Para a AGU, a conduta do juiz prejudicou a prestação jurisdicional a um
cidadão por motivo banal e humilhou o lavrador, “acusado de atentar contra a
dignidade do Poder Judiciário, quando, em verdade, tinha a sua própria
dignidade atingida pelo ato levado a termo pelo magistrado trabalhista réu”.
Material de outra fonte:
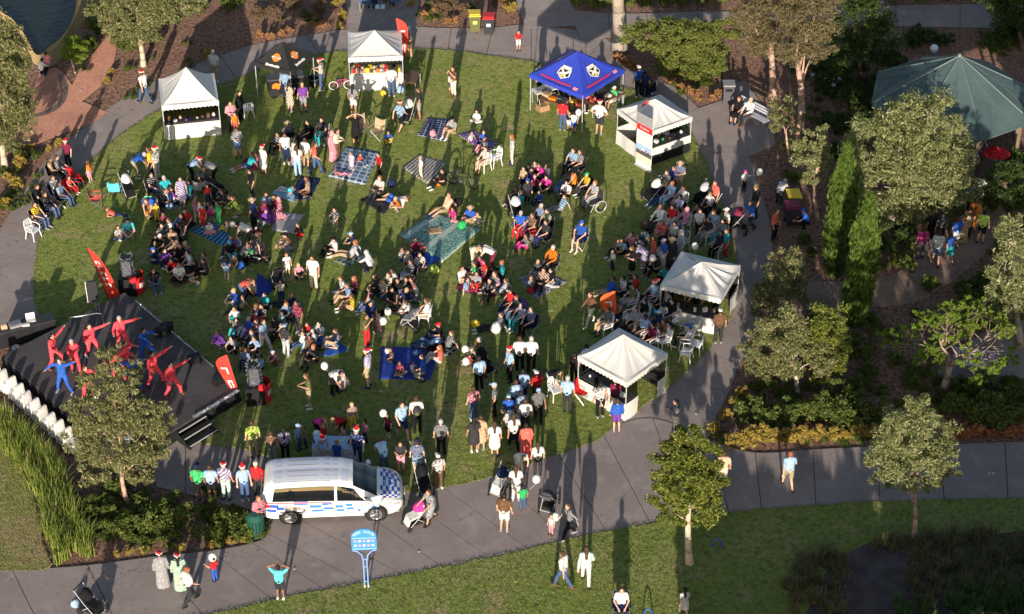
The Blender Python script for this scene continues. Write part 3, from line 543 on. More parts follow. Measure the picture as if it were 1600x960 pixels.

Os advogados da União também ponderaram que o pedido de ressarcimento
não pretendia afrontar a autonomia do Judiciário e tampouco a liberdade dos
juízes para julgar segundo seu livre convencimento, mas só assegurar o
cumprimento de preceitos constitucionais que asseguram a igualdade de
tratamento entre as pessoas e a celeridade na tramitação de processos.
Atitude discriminatória
A 1ª Vara Federal de Paranaguá (PR) deu razão à AGU e condenou o juiz a ressarcir a União. A decisão lembrou que juízes estão sujeitos a responsabilização civil por atos administrativos que causem danos a terceiros, ainda que praticados sem dolo, ou seja, sem a intenção deliberada de provocar tal efeito.
Para o juiz que analisou o caso,
Bento Luiz Moreira agiu de forma imprudente, uma vez que era previsível que o
ato ofenderia o lavrador, “pessoa de poucos recursos financeiros que não foi à
audiência usando sapatos porque sequer tinha esse tipo de calçado, não porque
quisesse ofender a dignidade do Poder Judiciário”. Com informações da
Assessoria de Imprensa da AGU.
Processo 5000622-16.2013.4.04.7008
*Texto alterado às 20h01 do dia
9/3/2017 para correção de informação.